In an initial round of unpaid leave, covering the period from March to June, around 80% of staff agreed to pay cuts. This next stage covers a further six months, from July to the end of the year.

“I am truly humbled to see more than 90% of employees across the Cathay group take part in this scheme, an even higher percentage than in our first Special Leave Scheme,” said Augustus Tang, Cathay's chief executive, in an internal memo. “There is clearly a strong collective desire to see our company survive and thrive, which I am confident we will.”

Last month, the Hong Kong government underpinned about 75% of a recapitalisation plan at Cathay Pacific worth HKD39 billion Hong Kong dollars (USD5 billion), in exchange for two non-voting boardroom seats and the option of taking a 6.08% stake in the company.

“Further tough decisions to secure our future competitiveness will of course be necessary, but we hope to gradually increase frequencies and destinations when market and regulatory conditions allow,” Tang said.

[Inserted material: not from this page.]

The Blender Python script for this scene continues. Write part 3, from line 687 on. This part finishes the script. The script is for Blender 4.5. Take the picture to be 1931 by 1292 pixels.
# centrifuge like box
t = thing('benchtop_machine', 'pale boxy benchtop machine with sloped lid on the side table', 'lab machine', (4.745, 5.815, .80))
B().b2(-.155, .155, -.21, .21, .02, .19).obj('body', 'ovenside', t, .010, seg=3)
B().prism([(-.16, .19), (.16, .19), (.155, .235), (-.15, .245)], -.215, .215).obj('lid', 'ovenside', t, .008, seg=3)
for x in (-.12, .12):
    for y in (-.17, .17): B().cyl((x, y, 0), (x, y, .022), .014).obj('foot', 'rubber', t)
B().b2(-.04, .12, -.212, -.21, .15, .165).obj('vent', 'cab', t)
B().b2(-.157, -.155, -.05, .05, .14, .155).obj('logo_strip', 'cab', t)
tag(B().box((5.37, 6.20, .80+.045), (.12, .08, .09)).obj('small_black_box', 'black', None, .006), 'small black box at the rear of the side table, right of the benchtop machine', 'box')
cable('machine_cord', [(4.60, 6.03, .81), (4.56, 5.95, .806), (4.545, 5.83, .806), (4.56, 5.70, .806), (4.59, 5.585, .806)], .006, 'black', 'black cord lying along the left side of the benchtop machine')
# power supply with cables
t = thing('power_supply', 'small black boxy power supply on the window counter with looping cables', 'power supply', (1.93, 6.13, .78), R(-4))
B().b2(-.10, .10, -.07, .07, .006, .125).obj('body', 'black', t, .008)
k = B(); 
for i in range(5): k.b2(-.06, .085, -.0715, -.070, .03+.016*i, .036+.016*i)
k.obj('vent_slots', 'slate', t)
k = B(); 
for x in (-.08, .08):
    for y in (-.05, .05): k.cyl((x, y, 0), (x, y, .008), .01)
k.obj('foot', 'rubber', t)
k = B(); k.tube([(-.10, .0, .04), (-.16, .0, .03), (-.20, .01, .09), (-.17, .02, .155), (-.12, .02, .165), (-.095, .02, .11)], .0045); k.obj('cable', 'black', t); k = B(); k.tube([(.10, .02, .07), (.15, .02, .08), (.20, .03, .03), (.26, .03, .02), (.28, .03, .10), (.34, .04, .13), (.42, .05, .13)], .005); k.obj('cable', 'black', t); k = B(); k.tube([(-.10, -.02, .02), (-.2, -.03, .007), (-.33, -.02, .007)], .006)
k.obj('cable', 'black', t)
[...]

Cathay Pacific has said that since February it has been burning cash at a rate of up to USD3 billion a month. It has a total workforce of 34,258, around 80% of whom are based in Hong Kong and Macau, according to its 2019 sustainability report released this week. It has said that about 27,000 of its staff are eligible for the government's Employment Support Scheme, a government subsidy to keep Hong Kong workers employed.